What 'Holy Land' Tours Miss | Sojourners

What 'Holy Land' Tours Miss

As a Palestinian Christian who grew up in Jerusalem, I have a hard time knowing where, if anywhere, my narrative fits among the pictures evangelical Christians paint of Israel. I was reminded of this recently when an acquaintance of mine did a “holy land tour,” and posted travel updates that showed up on my social media stream.

Seeing others post pictures in the same spots where I walked home from school, went on a field trip, or stopped for bread on the way back from church, is like watching someone’s first-date encounter with your old friend. But as the pictures roll by, something else begins to gather in my chest. Rage.

One more person visiting my homeland and also not visiting my homeland.

Like other such tours, these posts share that the traveler went all over Israel proper, from Galilee to Masada, but not into any Arab neighborhoods, either inside Israel or in the West Bank. The only reference to Arabs in all of the photos and commentary was to an Arab village that could be seen from the safe distance of the Jewish quarter in the Old City.

I know that village. It’s where my mother used to teach during the first Intifada, where she tried to keep a group of Palestinian kindergarteners from standing on their desks every time an Israeli army jeep passed by, so that they could flash the victory sign to the jeep and then dodge the incoming tear gas cannisters.

The traveler did not go to Bethlehem, the only place in these tours where an American might actually meet an Arab face to face, usually in the form of a hospitable shop owner. This tourist avoids seeing a checkpoint in action, with lines of Palestinian men, women, and children standing on the side, legs spread, waiting for a soldier to check them. Avoids facing the miles of thick concrete security wall, snaking in between crumbling Arab villages and gleaming Jewish settlements. Avoids seeing the barb-wired watch towers, with teenagers — who have lived their whole lives behind the wall — kick a soccer ball below.

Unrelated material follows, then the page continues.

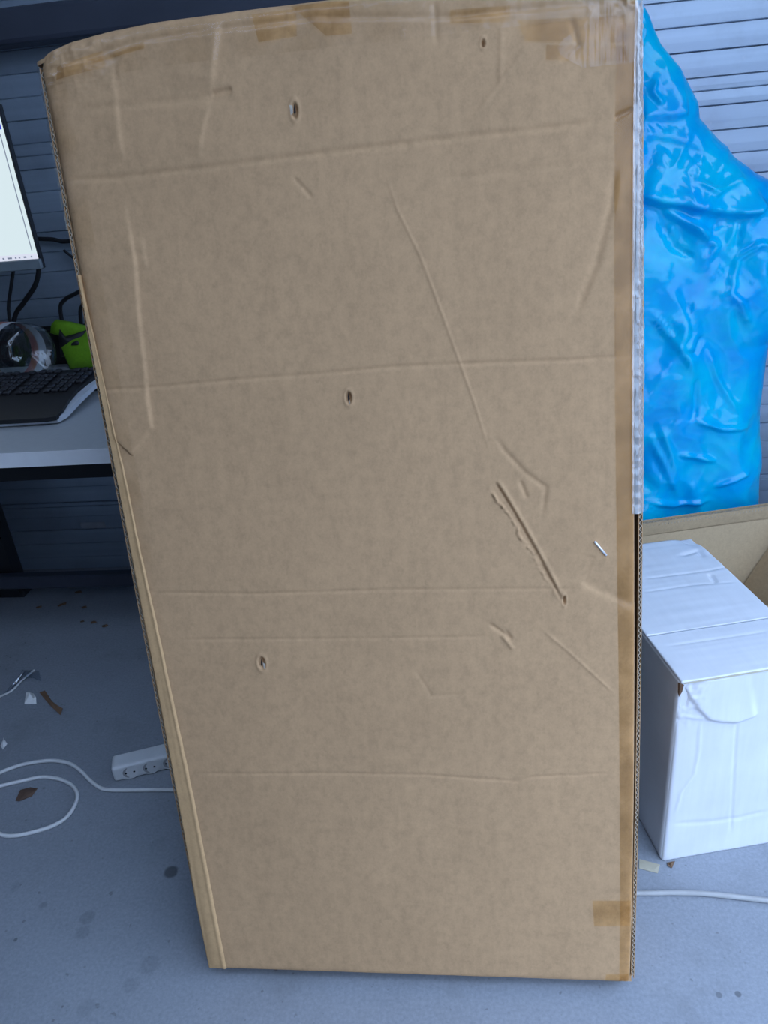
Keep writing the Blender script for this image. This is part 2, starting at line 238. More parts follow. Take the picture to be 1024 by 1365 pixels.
def plain(name, col, rough=0.6, spec=0.5, metal=0.0, var=0.12, scale=30, bump=0.0):
    k = N(name); v = k.coord(); f = k.noise(v, scale)
    c = k.ramp(f, [(0.25, tuple(x*(1-var) for x in col)), (0.75, tuple(min(1, x*(1+var)) for x in col))])
    k.l(c, k.b.inputs['Base Color']); k.set(Roughness=rough, Metallic=metal); k.b.inputs['Specular IOR Level'].default_value = spec
    if bump: k.bump(f, bump)
    return k.m

def kraft(name, base, speck=1.0):
    k = N(name)
    v = k.coord(); vv = k.coord((260, 40, 14)); vh = k.coord((10, 40, 200))
    big = k.noise(v, 6, 3); fine = k.noise(v, 300, 3, 0.7); mid = k.noise(v, 130, 4, 0.7); fl = k.noise(vv, 1.0, 2); fh = k.noise(vh, 1.0, 2)
    d = tuple(x*0.80 for x in base); l = tuple(min(1, x*1.18) for x in base)
    c = k.ramp(mid, [(0.28, d), (0.5, base), (0.72, l)])
    c = k.mix(0.42*speck, c, k.ramp(fine, [(0.34, tuple(x*0.55 for x in base)), (0.60, l)]))
    blot = k.noise(k.coord((1, 1, 0.8)), 62, 5, 0.75)
    c = k.mix(0.55*speck, c, k.ramp(blot, [(0.36, tuple(x*0.62 for x in base)), (0.50, base), (0.64, tuple(min(1, x*1.24) for x in base))]))
    strk = k.noise(k.coord((34, 10, 9)), 1.0, 4, 0.7)
    c = k.mix(0.20*speck, c, k.ramp(strk, [(0.36, tuple(x*0.78 for x in base)), (0.5, base), (0.66, tuple(min(1, x*1.12) for x in base))]))
    c = k.mix(0.07, c, k.ramp(fl, [(0.3, d), (0.7, l)]))
    c = k.mix(0.05, c, k.ramp(fh, [(0.3, d), (0.7, l)]))
    c = k.mix(0.30, c, k.ramp(big, [(0.35, tuple(x*0.88 for x in base)), (0.7, tuple(x*1.12 for x in base))]))
    k.l(c, k.b.inputs['Base Color']); k.set(Roughness=0.82); k.b.inputs['Specular IOR Level'].default_value = 0.25
    k.bump(mid, 0.15, 0.0006)
    return k.m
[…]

Congratulations, I want to say. You have managed to visit the Holy Land without meeting an Arab.

The traveler has climbed Masada, walked the Temple Mount, and strolled through Roman aqueducts and courtyards. They have walked where Jesus walked. Like so many American evangelicals I encounter in church, they say to me: “I know,” and “I have been there.”

Holy Land tourism is a booming industry, particularly among American Christians. I see them advertised throughout Christian institutions and Christian media. When I was living in Jerusalem, these tour groups were part of the clamorous backdrop to my daily life. It wasn’t until I came to United States and saw the glossy print ads that I began to grasp the ethos of these trips. Like going to Universal Studios or Disney, Americans are willing to pay for the privilege of walking onto the “set” and “immersive experience” of the Bible.

But what world are they actually entering? And who pays that price?

As long as American Christians visit the “Holy Land” and leave without confronting the ugliness of the occupation, they do not have to confront their own simplistic narrative of good-guy and bad-guy in the Palestinian/Israeli conflict. The term, “Holy Land,” ignores the political realities on the ground and whitewashes the thorny issues of land ownership.

This is a kind of silencing. The debate is already over because the white evangelical Christian has already collected all the evidence that she need to draw her conclusion. In situations like these, I could try to persuade her that her partial experience does not represent the whole. But the threat of backlash is real. Also, who wants to be the jerk who ruins someone’s vacation?

Being disempowered means having a story that the privileged person can’t see, so they can’t acknowledge that it exists, so you don’t even have a framework for answering questions truthfully.

Thankfully, some are working to present a fuller picture of the more complicated story. While traditional Holy Land tourism is a multi-billion-dollar industry, some organizations are retooling these trips so that participants can see the cultural and political reality of the current situation on the ground in Israel and the Occupied Territories.

For example, the Telos Group invites tour members to meet with Israelis and Palestinians from a wide variety of cultural, faith, and political backgrounds, to hear their perspectives and understand their daily realities. When American Christians return from these trips, they return with more questions than answers. They begin to understand the complexities, the pain and the anger that both sides have, and are forced to wrestle with the central moral question that occupies both the Israeli and Palestinian mind: the occupation.

This kind of visit forces Americans to ask hard questions, not only of others, but also of themselves. What does justice look like, not just over there, but over here? These are questions that are worth traveling around the world to learn how to ask.

The real gift in seeing Palestine is not that you can now picture what the land looked like when Jesus was there. The real gift is that you get to see God.

You get to see that God chose a bombed-out, walled-off village to make his home, where every house has a bullet-hole, every shop has a barred gate, every family has a heart-break, and even the Christians outside are afraid to come in. But God says: you know what, let’s start here.